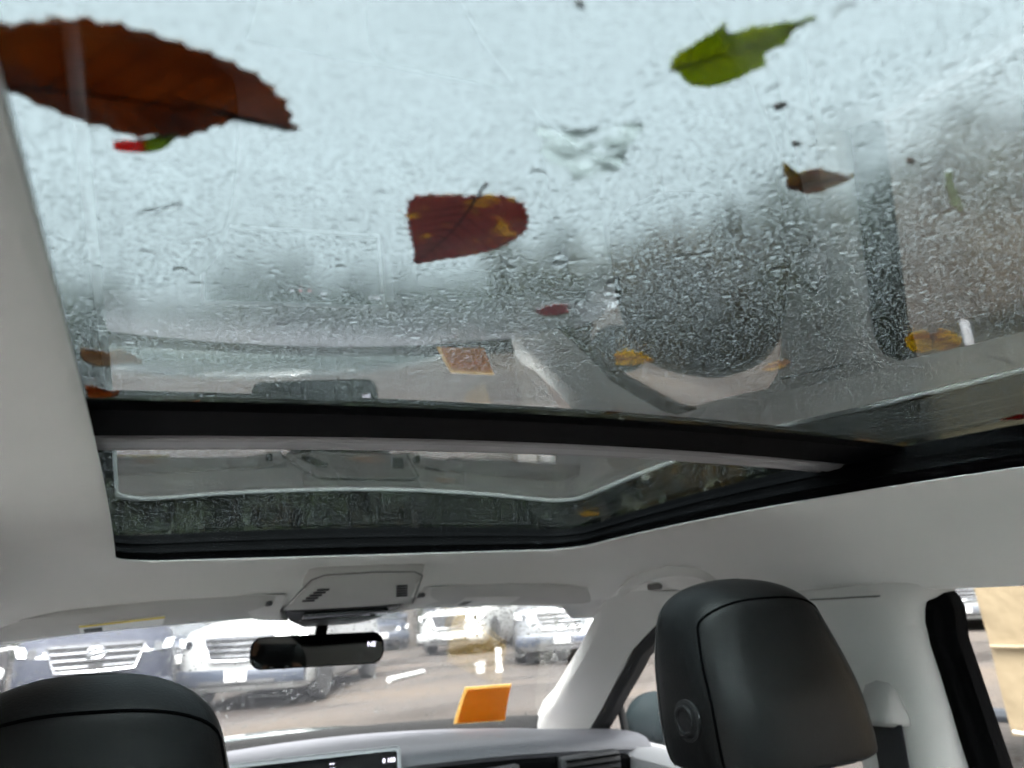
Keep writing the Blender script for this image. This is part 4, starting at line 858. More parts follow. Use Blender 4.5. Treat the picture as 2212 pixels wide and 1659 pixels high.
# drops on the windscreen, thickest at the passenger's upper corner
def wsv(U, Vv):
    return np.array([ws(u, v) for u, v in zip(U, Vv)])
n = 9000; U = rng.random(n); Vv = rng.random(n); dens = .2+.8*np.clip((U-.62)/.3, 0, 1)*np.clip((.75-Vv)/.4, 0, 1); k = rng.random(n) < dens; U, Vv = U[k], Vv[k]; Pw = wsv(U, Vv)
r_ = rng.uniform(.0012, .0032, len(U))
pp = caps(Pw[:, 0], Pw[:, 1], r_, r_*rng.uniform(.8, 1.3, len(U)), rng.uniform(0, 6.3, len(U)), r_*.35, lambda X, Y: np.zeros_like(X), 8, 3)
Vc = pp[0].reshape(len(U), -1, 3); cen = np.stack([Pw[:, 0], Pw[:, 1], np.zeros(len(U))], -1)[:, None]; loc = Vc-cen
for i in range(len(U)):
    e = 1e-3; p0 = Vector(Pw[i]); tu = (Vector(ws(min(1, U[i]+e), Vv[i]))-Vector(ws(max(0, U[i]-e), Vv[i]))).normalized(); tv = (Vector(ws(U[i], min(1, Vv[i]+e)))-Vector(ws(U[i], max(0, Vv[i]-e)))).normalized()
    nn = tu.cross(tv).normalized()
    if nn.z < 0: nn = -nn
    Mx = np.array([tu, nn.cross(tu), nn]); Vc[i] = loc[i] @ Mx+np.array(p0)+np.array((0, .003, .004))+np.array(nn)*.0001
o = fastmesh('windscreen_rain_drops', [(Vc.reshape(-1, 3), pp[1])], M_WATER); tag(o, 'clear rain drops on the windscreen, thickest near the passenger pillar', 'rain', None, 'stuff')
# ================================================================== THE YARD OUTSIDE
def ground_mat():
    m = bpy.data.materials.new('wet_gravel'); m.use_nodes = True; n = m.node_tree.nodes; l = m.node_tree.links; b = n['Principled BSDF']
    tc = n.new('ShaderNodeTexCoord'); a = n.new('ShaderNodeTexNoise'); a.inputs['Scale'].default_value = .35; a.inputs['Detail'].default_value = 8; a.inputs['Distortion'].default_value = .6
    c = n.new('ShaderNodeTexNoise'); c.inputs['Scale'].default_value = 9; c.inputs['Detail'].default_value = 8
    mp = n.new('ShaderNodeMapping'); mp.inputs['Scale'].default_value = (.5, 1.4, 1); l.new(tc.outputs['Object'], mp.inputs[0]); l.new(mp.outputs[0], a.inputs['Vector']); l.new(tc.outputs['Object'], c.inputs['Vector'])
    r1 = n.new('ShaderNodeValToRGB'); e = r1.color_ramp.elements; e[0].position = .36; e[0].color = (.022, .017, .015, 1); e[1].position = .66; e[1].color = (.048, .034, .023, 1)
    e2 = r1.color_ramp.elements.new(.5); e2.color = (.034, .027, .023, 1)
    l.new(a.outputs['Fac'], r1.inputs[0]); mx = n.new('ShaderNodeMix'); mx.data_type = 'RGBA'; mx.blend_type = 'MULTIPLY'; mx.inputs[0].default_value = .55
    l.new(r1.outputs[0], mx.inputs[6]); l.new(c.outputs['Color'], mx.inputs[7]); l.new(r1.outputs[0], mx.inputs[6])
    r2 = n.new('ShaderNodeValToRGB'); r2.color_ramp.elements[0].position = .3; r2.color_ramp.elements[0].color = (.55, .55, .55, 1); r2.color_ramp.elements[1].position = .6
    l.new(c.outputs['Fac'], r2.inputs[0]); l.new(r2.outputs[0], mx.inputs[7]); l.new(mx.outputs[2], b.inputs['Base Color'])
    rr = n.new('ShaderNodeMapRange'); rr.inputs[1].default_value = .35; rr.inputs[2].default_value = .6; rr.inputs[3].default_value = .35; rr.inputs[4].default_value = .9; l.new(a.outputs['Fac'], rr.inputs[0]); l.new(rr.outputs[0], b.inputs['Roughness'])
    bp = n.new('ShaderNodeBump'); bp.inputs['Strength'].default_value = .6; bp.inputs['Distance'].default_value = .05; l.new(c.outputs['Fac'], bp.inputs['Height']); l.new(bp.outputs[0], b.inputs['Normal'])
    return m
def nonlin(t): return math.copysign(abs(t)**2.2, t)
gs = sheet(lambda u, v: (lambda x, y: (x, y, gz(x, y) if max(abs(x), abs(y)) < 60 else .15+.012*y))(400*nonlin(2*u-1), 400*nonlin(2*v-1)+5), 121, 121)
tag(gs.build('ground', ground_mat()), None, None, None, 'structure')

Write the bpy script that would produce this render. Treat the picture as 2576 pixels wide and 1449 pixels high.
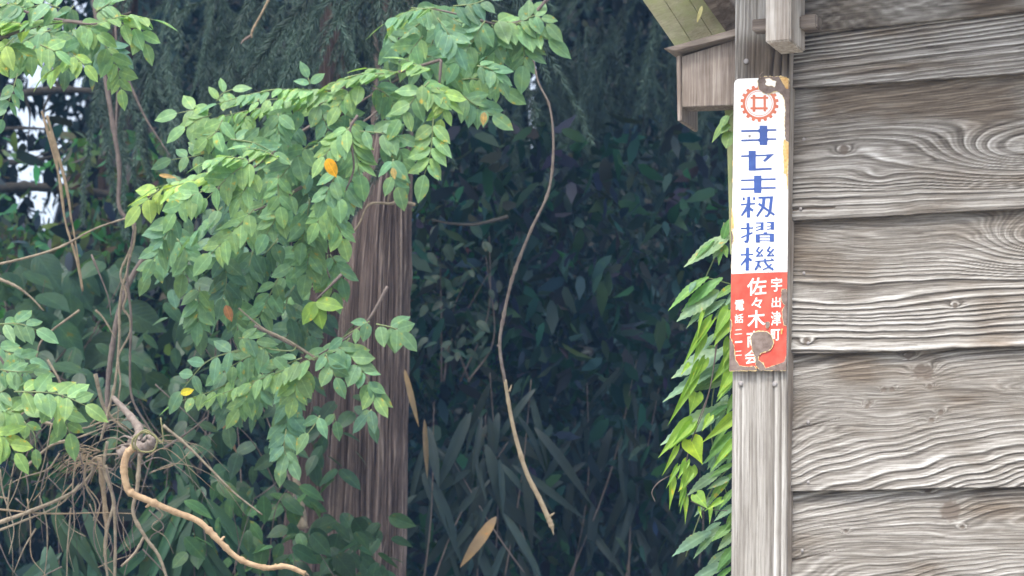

_Job_.
Return all of the entries exactly as written, but drop any pictures they hold.

_Response to the exercise_.
Keep writing the Blender script for this image. This is part 4, starting at line 858. More parts follow. Use Blender 4.5. Treat the picture as 2212 pixels wide and 1659 pixels high.
# drops on the windscreen, thickest at the passenger's upper corner
def wsv(U, Vv):
    return np.array([ws(u, v) for u, v in zip(U, Vv)])
n = 9000; U = rng.random(n); Vv = rng.random(n); dens = .2+.8*np.clip((U-.62)/.3, 0, 1)*np.clip((.75-Vv)/.4, 0, 1); k = rng.random(n) < dens; U, Vv = U[k], Vv[k]; Pw = wsv(U, Vv)
r_ = rng.uniform(.0012, .0032, len(U))
pp = caps(Pw[:, 0], Pw[:, 1], r_, r_*rng.uniform(.8, 1.3, len(U)), rng.uniform(0, 6.3, len(U)), r_*.35, lambda X, Y: np.zeros_like(X), 8, 3)
Vc = pp[0].reshape(len(U), -1, 3); cen = np.stack([Pw[:, 0], Pw[:, 1], np.zeros(len(U))], -1)[:, None]; loc = Vc-cen
for i in range(len(U)):
    e = 1e-3; p0 = Vector(Pw[i]); tu = (Vector(ws(min(1, U[i]+e), Vv[i]))-Vector(ws(max(0, U[i]-e), Vv[i]))).normalized(); tv = (Vector(ws(U[i], min(1, Vv[i]+e)))-Vector(ws(U[i], max(0, Vv[i]-e)))).normalized()
    nn = tu.cross(tv).normalized()
    if nn.z < 0: nn = -nn
    Mx = np.array([tu, nn.cross(tu), nn]); Vc[i] = loc[i] @ Mx+np.array(p0)+np.array((0, .003, .004))+np.array(nn)*.0001
o = fastmesh('windscreen_rain_drops', [(Vc.reshape(-1, 3), pp[1])], M_WATER); tag(o, 'clear rain drops on the windscreen, thickest near the passenger pillar', 'rain', None, 'stuff')
# ================================================================== THE YARD OUTSIDE
def ground_mat():
    m = bpy.data.materials.new('wet_gravel'); m.use_nodes = True; n = m.node_tree.nodes; l = m.node_tree.links; b = n['Principled BSDF']
    tc = n.new('ShaderNodeTexCoord'); a = n.new('ShaderNodeTexNoise'); a.inputs['Scale'].default_value = .35; a.inputs['Detail'].default_value = 8; a.inputs['Distortion'].default_value = .6
    c = n.new('ShaderNodeTexNoise'); c.inputs['Scale'].default_value = 9; c.inputs['Detail'].default_value = 8
    mp = n.new('ShaderNodeMapping'); mp.inputs['Scale'].default_value = (.5, 1.4, 1); l.new(tc.outputs['Object'], mp.inputs[0]); l.new(mp.outputs[0], a.inputs['Vector']); l.new(tc.outputs['Object'], c.inputs['Vector'])
    r1 = n.new('ShaderNodeValToRGB'); e = r1.color_ramp.elements; e[0].position = .36; e[0].color = (.022, .017, .015, 1); e[1].position = .66; e[1].color = (.048, .034, .023, 1)
    e2 = r1.color_ramp.elements.new(.5); e2.color = (.034, .027, .023, 1)
    l.new(a.outputs['Fac'], r1.inputs[0]); mx = n.new('ShaderNodeMix'); mx.data_type = 'RGBA'; mx.blend_type = 'MULTIPLY'; mx.inputs[0].default_value = .55
    l.new(r1.outputs[0], mx.inputs[6]); l.new(c.outputs['Color'], mx.inputs[7]); l.new(r1.outputs[0], mx.inputs[6])
    r2 = n.new('ShaderNodeValToRGB'); r2.color_ramp.elements[0].position = .3; r2.color_ramp.elements[0].color = (.55, .55, .55, 1); r2.color_ramp.elements[1].position = .6
    l.new(c.outputs['Fac'], r2.inputs[0]); l.new(r2.outputs[0], mx.inputs[7]); l.new(mx.outputs[2], b.inputs['Base Color'])
    rr = n.new('ShaderNodeMapRange'); rr.inputs[1].default_value = .35; rr.inputs[2].default_value = .6; rr.inputs[3].default_value = .35; rr.inputs[4].default_value = .9; l.new(a.outputs['Fac'], rr.inputs[0]); l.new(rr.outputs[0], b.inputs['Roughness'])
    bp = n.new('ShaderNodeBump'); bp.inputs['Strength'].default_value = .6; bp.inputs['Distance'].default_value = .05; l.new(c.outputs['Fac'], bp.inputs['Height']); l.new(bp.outputs[0], b.inputs['Normal'])
    return m
def nonlin(t): return math.copysign(abs(t)**2.2, t)
gs = sheet(lambda u, v: (lambda x, y: (x, y, gz(x, y) if max(abs(x), abs(y)) < 60 else .15+.012*y))(400*nonlin(2*u-1), 400*nonlin(2*v-1)+5), 121, 121)
tag(gs.build('ground', ground_mat()), None, None, None, 'structure')

Write the bpy script that would produce this render. Treat the picture as 2576 pixels wide and 1449 pixels high.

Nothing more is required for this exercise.